Looking to the Future: the Connected, Real Time City

The digital energy innovations that are helping to power the London Games point the way to how the smart cities of the future will work: as more machines come online, the data generated will enable us to manage and operate complicated energy and transportation networks more efficiently. GE teamed up with MIT’s SENSEable City Lab to visualize the innovations and new technology that future Olympic Villages will sport, some of it already starting to become available, including:

EyeStop: the next generation of smart urban furniture. Combining sensors, interactive services and touchscreens, the bus stop of the future will give riders real time updates, community information and entertainment, while also allowing them to contribute updates and knowledge.

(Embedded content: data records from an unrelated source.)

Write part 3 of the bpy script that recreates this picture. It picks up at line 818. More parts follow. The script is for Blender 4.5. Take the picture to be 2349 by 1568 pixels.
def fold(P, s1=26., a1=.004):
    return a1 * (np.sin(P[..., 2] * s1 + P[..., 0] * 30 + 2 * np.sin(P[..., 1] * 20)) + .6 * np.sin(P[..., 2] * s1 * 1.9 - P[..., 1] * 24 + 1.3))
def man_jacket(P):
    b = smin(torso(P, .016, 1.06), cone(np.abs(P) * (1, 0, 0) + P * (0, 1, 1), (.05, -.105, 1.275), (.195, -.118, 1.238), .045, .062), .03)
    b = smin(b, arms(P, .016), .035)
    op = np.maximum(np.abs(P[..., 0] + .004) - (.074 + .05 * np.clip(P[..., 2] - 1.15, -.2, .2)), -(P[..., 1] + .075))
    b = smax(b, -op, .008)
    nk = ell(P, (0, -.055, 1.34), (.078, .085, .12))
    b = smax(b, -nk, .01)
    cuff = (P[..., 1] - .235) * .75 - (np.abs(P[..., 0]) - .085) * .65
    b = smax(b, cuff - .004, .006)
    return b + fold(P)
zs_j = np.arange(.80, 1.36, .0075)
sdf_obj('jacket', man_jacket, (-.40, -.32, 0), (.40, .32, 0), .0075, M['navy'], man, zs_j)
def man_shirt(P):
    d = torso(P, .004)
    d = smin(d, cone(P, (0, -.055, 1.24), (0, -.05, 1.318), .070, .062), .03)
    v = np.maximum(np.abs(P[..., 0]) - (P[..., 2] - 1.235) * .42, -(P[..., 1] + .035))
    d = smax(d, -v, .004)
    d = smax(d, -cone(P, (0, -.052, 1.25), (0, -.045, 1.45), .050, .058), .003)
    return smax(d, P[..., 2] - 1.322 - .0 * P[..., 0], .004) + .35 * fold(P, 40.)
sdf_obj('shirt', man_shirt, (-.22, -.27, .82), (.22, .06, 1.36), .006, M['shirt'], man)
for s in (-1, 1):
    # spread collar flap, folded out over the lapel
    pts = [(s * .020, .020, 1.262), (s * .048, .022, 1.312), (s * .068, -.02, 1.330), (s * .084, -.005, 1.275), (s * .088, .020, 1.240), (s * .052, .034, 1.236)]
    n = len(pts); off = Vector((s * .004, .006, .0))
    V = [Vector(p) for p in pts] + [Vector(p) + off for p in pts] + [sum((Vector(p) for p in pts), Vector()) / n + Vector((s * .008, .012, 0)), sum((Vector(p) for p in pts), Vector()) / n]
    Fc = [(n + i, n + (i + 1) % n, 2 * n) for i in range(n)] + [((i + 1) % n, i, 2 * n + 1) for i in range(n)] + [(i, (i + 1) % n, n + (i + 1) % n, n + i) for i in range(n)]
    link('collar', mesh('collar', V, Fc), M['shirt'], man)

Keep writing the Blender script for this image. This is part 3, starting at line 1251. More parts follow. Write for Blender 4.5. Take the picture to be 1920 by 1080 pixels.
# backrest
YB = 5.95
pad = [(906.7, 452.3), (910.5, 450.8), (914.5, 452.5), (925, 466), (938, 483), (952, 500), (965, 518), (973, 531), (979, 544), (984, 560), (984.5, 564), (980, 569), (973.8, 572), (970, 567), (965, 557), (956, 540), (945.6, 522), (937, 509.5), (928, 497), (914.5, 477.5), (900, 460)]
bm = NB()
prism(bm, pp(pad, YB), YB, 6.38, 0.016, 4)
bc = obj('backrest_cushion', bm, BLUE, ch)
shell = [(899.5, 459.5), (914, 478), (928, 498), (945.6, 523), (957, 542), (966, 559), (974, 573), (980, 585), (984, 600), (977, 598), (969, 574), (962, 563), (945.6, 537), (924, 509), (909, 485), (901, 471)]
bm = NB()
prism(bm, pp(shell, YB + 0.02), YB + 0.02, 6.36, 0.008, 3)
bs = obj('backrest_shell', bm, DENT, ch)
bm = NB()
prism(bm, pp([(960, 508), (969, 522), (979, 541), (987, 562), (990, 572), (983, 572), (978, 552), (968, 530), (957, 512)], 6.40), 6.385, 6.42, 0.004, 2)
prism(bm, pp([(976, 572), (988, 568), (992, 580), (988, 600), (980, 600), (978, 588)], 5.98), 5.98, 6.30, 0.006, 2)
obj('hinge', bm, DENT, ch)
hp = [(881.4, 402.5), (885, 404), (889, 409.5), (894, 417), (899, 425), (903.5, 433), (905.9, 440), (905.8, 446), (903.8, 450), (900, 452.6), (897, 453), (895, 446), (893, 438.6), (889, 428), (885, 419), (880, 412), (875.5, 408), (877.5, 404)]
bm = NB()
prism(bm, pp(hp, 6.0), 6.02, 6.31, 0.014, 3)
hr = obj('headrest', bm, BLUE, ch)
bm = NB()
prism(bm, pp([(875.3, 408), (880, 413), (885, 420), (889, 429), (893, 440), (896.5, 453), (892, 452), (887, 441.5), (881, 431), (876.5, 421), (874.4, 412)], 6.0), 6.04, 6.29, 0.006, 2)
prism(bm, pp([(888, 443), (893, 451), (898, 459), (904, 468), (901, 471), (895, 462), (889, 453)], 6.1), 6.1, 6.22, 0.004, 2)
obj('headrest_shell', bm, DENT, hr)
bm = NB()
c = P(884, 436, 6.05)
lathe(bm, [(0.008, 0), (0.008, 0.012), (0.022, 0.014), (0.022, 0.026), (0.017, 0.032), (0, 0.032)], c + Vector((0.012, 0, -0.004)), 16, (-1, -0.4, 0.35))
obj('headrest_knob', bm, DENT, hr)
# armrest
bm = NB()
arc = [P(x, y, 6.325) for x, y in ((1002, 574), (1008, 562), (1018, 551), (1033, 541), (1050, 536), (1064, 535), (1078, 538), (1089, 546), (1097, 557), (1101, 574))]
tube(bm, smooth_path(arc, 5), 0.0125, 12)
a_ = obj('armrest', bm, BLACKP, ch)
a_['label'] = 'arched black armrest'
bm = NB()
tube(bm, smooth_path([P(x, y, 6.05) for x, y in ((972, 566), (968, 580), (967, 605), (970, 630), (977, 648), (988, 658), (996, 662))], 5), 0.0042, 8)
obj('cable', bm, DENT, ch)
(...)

The Copenhagen Wheel: in addition to turning any bicycle into a hybrid e-bike powered by saved energy that is dissipated while cycling and braking, the Copenhagen Wheel also maps pollution levels and traffic conditions in real time and shares that info with other users.

Flyfire: the public art of the future will not be boring. Flyfire’s goal is to turn ordinary spaces into immersive and interactive display environments. In its first application, a large number of “self-organizing micro helicopters” containing LEDs acted as smart pixels, forming elastic display surfaces anywhere.

This is just the beginning. As we plan for the 2014 Winter Games in Sotchi, Russia, and the 2016 Summer Games in Rio de Janeiro, Brazil, we have new opportunities to deploy the innovative technology that will make the transition to an increasingly urbanized world more seamless and imagine what’s next. Let the games begin!